Throwing more light on the prospects for inter-governmental co-operation on African and global issues, the High Commissioner said one of Africa’s overlooked resources was the vast sections of its arable land lying fallow.

He pointed out that Africa was estimated to have 60 per cent of the world’s arable land, but only a fraction of it had been cultivated.

“This, therefore, presents a huge opportunity for exploitation by potential investors in agriculture, and in turn improve the lives of locals through the creation of jobs and self-sustaining food source, while opening up trade opportunities as a global food provider”, Prof. Danso-Boafo stated.

He said the huge cost involved in the shipment of tons of food items across the Atlantic to disaster-stricken parts of Africa could then be saved, and instead directed at assisting those countries to be self-sufficient in food production, “adding that it could be done through the provision of the relevant technical know-how and necessary farm implements to ensure year round farming”.

He also touched on the role of diplomatic engagement in informing and strengthening bilateral relations and said the goal of the government had been to fashion its external policy to respond to the rapidly changing internal and external dynamics.

“Against this backdrop, the High Commission has had to move away from traditional pursuits of diplomacy and re-orient its work to focus on trade, investment and economic diplomacy”, he stated.

Prof.
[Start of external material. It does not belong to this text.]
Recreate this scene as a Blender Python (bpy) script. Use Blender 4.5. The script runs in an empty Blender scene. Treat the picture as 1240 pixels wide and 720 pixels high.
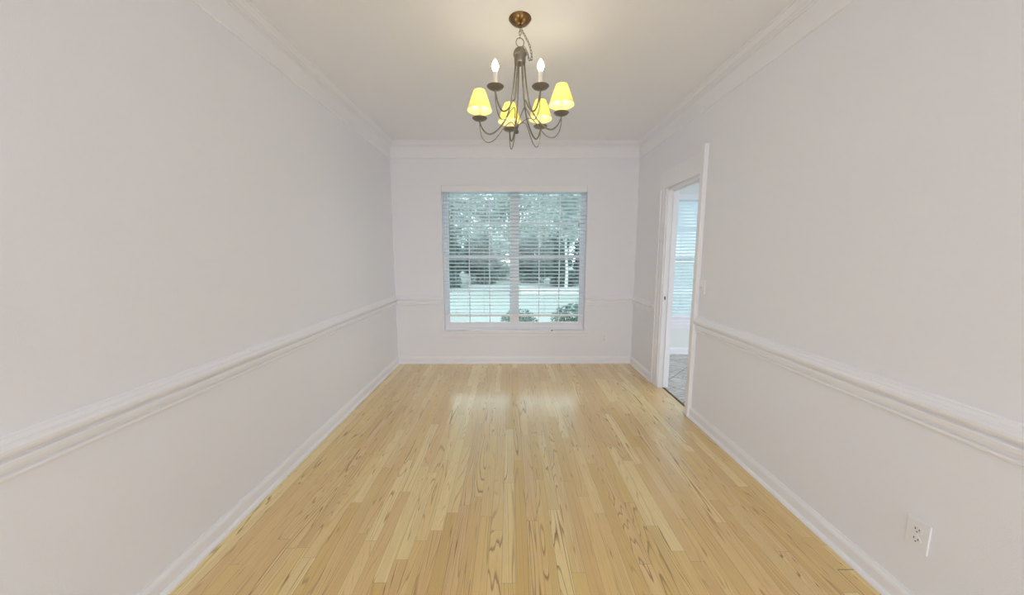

Danso-Boafo said that as part of the investment drive, the High Commission recently collaborated with the Nottingham University in launching a programme to assist British companies interested in doing business in Ghana, while the University of Greenwich was also working with Sister Institutions in Ghana and other African countries to improve the livelihoods and incomes of smallholder farmers.

Meanwhile, institutions such as the Liverpool Hope University and Coventry University have established academic scholarships for Ghanaian students, he announced.

On Ghana-UK merchandise trade, Professor Danso-Boafo revealed that since 2009 the trend had been very vibrant with total trade improving over the past five years from the value of £468 million in 2008 to £746 million in 2012, an increase of £278 million representing a rise of almost 60 percent.